Exercise goal — Print exactly those lines that run from the beginning of the data to the line bearing "s in range(6)]", inclusive.

Raw data —

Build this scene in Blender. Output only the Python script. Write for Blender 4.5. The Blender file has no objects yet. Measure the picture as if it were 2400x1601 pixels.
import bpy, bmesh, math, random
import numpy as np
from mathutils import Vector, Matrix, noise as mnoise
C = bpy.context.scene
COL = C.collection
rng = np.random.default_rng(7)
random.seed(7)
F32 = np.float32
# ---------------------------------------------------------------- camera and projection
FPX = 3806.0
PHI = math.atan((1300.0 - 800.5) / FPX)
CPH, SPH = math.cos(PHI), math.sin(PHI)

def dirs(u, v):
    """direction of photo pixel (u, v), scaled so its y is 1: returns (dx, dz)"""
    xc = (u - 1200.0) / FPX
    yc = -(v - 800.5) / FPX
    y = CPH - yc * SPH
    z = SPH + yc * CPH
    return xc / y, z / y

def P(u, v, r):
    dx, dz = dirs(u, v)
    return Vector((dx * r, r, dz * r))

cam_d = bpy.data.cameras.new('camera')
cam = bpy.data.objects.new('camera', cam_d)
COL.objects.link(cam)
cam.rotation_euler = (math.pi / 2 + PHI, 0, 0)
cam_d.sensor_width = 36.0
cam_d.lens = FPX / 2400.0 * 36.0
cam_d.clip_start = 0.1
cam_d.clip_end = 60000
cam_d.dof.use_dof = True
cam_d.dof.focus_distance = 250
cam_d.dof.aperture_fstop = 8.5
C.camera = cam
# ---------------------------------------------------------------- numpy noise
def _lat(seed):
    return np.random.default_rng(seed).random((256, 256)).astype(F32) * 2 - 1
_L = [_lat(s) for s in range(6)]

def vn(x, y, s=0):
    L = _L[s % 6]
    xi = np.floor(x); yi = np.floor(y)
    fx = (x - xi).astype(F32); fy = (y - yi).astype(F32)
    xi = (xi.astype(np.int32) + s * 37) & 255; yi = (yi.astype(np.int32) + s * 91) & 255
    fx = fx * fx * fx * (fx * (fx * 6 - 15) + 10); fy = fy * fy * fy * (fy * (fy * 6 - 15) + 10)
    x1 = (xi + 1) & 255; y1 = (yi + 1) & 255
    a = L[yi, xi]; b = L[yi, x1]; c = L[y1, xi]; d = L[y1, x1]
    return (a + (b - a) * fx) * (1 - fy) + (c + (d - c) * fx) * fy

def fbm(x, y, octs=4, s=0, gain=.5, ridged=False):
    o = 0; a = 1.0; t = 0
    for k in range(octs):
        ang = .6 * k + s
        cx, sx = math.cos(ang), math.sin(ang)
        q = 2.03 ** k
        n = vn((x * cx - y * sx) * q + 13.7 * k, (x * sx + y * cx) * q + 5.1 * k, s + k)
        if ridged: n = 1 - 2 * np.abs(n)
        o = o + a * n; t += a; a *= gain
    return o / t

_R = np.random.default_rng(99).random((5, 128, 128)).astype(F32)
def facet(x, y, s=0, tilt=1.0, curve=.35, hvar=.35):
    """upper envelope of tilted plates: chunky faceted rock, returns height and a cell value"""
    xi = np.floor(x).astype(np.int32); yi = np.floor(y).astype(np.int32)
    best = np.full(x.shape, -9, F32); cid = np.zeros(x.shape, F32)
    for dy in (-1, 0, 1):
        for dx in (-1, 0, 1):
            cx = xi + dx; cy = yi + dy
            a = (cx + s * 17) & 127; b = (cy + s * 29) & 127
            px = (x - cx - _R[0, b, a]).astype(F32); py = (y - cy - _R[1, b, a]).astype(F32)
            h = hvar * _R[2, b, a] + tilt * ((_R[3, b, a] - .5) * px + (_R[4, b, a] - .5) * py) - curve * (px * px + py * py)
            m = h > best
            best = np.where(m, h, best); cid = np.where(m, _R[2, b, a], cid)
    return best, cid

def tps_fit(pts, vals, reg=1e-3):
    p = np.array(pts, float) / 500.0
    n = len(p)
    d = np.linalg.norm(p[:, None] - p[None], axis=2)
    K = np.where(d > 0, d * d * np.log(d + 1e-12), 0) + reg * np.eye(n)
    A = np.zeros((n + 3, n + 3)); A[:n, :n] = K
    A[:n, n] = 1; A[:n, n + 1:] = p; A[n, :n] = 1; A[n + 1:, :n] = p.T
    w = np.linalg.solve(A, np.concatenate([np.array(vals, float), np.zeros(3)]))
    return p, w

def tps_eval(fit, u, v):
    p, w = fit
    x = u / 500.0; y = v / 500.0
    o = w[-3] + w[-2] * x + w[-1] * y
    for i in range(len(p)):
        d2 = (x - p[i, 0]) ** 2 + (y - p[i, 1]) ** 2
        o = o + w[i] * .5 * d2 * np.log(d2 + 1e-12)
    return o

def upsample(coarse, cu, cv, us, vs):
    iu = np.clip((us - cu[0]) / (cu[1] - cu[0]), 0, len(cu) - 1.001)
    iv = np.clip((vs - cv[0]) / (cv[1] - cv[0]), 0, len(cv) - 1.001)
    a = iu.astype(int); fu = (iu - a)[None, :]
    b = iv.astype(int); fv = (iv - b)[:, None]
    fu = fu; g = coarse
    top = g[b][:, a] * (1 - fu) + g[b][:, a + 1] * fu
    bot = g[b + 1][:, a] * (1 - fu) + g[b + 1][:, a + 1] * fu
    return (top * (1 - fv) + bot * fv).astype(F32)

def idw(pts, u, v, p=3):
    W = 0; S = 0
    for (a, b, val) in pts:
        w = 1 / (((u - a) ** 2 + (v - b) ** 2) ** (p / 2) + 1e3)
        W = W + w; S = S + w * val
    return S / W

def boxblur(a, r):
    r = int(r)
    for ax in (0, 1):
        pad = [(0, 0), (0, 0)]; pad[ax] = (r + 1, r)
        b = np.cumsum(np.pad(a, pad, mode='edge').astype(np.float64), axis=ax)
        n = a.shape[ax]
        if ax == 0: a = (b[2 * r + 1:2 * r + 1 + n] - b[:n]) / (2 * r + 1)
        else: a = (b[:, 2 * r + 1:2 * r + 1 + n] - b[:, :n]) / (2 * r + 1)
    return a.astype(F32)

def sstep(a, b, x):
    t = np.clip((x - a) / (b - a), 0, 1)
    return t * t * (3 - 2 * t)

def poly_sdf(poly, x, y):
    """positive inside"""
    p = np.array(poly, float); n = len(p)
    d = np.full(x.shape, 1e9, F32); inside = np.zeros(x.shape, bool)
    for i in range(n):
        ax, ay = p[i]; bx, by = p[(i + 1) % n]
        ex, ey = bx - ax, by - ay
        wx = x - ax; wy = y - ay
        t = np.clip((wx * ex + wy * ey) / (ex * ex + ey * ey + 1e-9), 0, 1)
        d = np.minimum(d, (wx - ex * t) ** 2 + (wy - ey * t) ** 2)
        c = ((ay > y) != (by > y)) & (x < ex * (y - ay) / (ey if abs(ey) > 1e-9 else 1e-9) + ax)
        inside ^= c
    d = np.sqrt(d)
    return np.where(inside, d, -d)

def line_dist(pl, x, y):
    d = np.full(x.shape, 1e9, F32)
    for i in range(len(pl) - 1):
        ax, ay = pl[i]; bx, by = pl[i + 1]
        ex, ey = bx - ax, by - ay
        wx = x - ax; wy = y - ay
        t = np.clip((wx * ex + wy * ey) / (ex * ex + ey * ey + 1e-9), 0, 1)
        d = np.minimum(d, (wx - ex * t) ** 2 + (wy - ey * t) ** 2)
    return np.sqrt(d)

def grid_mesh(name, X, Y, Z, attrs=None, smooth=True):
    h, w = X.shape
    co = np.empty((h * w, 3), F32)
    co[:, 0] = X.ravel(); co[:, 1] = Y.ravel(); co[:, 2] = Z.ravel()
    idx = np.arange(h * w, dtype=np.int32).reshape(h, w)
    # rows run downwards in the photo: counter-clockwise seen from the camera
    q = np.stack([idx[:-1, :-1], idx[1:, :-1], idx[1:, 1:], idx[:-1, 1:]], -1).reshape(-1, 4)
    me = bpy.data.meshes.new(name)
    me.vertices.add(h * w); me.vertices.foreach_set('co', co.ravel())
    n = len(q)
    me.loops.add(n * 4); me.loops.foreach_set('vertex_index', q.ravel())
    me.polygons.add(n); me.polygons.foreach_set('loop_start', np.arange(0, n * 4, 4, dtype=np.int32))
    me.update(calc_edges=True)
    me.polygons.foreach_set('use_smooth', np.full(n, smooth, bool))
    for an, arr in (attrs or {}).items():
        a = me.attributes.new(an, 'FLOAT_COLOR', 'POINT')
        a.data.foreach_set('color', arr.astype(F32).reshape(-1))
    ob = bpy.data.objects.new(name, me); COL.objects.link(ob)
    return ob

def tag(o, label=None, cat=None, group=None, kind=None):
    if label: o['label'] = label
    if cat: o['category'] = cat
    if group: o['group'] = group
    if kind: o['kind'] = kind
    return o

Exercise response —
Build this scene in Blender. Output only the Python script. Write for Blender 4.5. The Blender file has no objects yet. Measure the picture as if it were 2400x1601 pixels.
import bpy, bmesh, math, random
import numpy as np
from mathutils import Vector, Matrix, noise as mnoise
C = bpy.context.scene
COL = C.collection
rng = np.random.default_rng(7)
random.seed(7)
F32 = np.float32
# ---------------------------------------------------------------- camera and projection
FPX = 3806.0
PHI = math.atan((1300.0 - 800.5) / FPX)
CPH, SPH = math.cos(PHI), math.sin(PHI)

def dirs(u, v):
    """direction of photo pixel (u, v), scaled so its y is 1: returns (dx, dz)"""
    xc = (u - 1200.0) / FPX
    yc = -(v - 800.5) / FPX
    y = CPH - yc * SPH
    z = SPH + yc * CPH
    return xc / y, z / y

def P(u, v, r):
    dx, dz = dirs(u, v)
    return Vector((dx * r, r, dz * r))

cam_d = bpy.data.cameras.new('camera')
cam = bpy.data.objects.new('camera', cam_d)
COL.objects.link(cam)
cam.rotation_euler = (math.pi / 2 + PHI, 0, 0)
cam_d.sensor_width = 36.0
cam_d.lens = FPX / 2400.0 * 36.0
cam_d.clip_start = 0.1
cam_d.clip_end = 60000
cam_d.dof.use_dof = True
cam_d.dof.focus_distance = 250
cam_d.dof.aperture_fstop = 8.5
C.camera = cam
# ---------------------------------------------------------------- numpy noise
def _lat(seed):
    return np.random.default_rng(seed).random((256, 256)).astype(F32) * 2 - 1
_L = [_lat(s) for s in range(6)]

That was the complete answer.